Warfire is the third in the Sam Burns and W.M. Fawkes’ Sons of Olympus series and related to another of the authors’ series, Lords of the Underworld. I have not read that other series and I think that caused some issues here. There were characters I wasn’t familiar with and events that took place either off page or in the Lords series that impacted the plot of Warfire. As a result, I felt as if I was dropped into a story already in progress and left scrambling to keep up. I think to fully enjoy this book, you have to read not only Wildfire and Fireforged, the first two books in the Sons of Olympus series, but have read the Lords of the Underworld series as well.

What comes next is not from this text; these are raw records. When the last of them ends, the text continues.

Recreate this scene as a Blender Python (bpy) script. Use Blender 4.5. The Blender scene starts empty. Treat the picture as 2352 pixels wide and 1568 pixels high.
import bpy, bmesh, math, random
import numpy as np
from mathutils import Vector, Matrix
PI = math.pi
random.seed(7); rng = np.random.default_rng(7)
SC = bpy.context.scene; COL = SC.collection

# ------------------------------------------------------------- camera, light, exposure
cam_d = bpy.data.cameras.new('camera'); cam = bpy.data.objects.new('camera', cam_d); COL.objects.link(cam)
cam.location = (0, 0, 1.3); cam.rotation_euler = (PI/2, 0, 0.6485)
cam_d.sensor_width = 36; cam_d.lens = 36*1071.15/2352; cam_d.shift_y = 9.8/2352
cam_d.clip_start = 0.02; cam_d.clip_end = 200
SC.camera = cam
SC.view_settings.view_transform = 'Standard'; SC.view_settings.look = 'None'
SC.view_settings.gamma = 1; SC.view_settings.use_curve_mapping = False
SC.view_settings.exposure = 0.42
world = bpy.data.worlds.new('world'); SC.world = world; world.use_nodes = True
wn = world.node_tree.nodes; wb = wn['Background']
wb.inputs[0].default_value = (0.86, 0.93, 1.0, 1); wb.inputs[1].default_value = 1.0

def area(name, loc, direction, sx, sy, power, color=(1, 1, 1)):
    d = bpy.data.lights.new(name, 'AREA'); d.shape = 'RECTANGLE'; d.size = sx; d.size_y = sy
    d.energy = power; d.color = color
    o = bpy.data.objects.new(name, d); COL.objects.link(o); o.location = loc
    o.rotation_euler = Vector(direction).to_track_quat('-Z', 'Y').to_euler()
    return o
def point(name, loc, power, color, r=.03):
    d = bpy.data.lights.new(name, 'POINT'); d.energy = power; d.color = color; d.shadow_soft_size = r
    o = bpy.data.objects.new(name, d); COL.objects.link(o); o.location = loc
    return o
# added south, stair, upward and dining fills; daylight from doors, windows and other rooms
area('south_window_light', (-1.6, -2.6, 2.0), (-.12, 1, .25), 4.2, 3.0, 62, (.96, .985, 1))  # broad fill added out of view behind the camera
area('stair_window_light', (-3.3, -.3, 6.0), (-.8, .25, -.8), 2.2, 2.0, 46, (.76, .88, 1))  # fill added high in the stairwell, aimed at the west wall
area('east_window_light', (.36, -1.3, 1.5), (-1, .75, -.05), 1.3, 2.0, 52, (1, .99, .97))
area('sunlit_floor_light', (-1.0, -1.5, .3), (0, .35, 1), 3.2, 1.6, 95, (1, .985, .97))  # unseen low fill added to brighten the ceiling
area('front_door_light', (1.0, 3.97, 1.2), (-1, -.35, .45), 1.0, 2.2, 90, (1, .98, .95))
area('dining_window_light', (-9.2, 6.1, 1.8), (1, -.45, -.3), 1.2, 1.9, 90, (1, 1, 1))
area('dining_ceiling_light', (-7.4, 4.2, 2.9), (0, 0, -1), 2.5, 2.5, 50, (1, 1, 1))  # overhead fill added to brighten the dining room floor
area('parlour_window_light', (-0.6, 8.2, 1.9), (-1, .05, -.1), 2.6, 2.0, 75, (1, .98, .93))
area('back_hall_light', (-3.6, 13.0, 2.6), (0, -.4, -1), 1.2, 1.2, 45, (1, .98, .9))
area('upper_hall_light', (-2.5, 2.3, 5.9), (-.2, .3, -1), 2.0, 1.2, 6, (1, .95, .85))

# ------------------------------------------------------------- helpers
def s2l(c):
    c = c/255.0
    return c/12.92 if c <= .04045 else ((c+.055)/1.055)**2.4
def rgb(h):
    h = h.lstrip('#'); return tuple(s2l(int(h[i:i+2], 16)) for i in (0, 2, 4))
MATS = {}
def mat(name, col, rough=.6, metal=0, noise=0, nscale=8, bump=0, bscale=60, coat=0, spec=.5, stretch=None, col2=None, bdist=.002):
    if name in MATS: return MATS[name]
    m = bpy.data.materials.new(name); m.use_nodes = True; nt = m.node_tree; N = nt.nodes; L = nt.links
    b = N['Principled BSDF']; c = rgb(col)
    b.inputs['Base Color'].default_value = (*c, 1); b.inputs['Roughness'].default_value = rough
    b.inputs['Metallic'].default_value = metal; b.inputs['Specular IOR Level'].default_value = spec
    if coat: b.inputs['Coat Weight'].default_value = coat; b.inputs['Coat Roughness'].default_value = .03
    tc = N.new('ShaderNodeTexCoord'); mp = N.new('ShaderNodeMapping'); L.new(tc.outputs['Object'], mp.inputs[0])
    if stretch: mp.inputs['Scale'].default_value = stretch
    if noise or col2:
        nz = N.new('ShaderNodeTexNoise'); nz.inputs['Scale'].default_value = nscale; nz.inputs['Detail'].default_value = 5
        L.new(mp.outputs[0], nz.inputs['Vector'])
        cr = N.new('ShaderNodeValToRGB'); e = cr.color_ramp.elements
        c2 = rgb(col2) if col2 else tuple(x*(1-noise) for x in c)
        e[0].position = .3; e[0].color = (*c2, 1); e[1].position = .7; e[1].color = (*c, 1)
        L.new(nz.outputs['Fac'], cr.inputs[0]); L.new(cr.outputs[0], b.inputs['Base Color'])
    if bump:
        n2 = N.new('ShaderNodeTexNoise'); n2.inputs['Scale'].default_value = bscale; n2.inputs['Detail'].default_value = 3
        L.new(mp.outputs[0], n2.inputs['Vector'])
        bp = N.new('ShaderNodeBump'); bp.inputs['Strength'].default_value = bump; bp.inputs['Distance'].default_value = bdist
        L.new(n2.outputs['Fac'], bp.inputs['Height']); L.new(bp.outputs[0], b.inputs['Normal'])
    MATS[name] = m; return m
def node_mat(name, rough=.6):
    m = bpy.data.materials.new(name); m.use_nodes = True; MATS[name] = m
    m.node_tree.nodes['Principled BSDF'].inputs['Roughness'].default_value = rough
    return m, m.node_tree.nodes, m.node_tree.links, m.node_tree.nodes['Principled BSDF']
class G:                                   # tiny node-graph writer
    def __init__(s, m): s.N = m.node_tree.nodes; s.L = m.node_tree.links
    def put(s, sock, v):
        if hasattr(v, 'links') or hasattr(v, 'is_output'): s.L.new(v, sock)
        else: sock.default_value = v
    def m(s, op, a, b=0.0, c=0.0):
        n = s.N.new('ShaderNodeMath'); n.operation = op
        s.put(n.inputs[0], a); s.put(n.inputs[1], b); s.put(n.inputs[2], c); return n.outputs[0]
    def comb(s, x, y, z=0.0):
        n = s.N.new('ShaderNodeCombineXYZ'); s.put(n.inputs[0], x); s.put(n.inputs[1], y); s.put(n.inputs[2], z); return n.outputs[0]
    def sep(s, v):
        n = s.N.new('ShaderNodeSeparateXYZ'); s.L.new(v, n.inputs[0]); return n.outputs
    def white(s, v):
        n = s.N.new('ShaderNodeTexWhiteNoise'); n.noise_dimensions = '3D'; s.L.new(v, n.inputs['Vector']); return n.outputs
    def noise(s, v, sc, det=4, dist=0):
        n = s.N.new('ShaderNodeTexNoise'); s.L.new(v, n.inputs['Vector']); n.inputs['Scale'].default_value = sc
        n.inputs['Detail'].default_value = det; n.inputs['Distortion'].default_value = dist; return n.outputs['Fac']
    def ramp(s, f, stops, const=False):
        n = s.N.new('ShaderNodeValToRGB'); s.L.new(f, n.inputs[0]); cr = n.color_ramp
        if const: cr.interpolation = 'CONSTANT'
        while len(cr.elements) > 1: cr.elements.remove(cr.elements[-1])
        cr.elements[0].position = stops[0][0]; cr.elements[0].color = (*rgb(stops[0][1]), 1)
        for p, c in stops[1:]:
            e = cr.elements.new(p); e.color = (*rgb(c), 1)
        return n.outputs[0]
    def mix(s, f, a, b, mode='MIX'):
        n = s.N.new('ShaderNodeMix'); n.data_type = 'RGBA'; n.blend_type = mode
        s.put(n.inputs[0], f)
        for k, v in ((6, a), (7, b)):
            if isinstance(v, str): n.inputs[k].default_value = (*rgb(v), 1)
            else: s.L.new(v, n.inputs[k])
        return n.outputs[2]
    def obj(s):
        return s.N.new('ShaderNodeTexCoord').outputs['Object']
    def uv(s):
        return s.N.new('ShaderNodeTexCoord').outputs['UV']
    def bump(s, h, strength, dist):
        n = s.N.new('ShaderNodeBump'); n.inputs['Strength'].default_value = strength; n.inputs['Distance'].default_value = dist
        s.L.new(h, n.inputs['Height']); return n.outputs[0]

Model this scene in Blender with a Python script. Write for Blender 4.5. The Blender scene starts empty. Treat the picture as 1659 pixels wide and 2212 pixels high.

Regarding Warfire, I didn’t really feel as though I knew who either Ares or Adrian was beyond the very basic level. They fall into bed right away and, if not insta-love, then it was certainly insta-lust between them. Which is fine, but this did not allow for much character growth and neither Ares or Adrian had much depth. It was hard to appreciate why and how they integrated into the world around them and even with each other at times. Adrian does make it clear when he is with Ares that Tigani is not a part of their romantic relationship, which I appreciated. The dragon exists between them, but Ares clearly cares for Adrian and that love is different than his affection for Tigani. The whole dragon thing is a bit weird and I am not sure it added much value to the plot, but it does make for some interest scenes.

I enjoyed the other books in the Sons of Olympus series, but struggled with Warfire. I liked both Adrian and Ares, but they lacked depth and it was hard to get past their somewhat superficial constructs. In addition, I was disconnected from some of the story in part because I had not read the Lords of the Underworld series. While it was not impossible to follow the plot, I think I would have enjoyed it more if there had been more context between the two series. While Warfire was not my favorite, I have enjoyed the Sons of Olympus series as a whole and fans of mythology will appreciate what Warfire has to offer.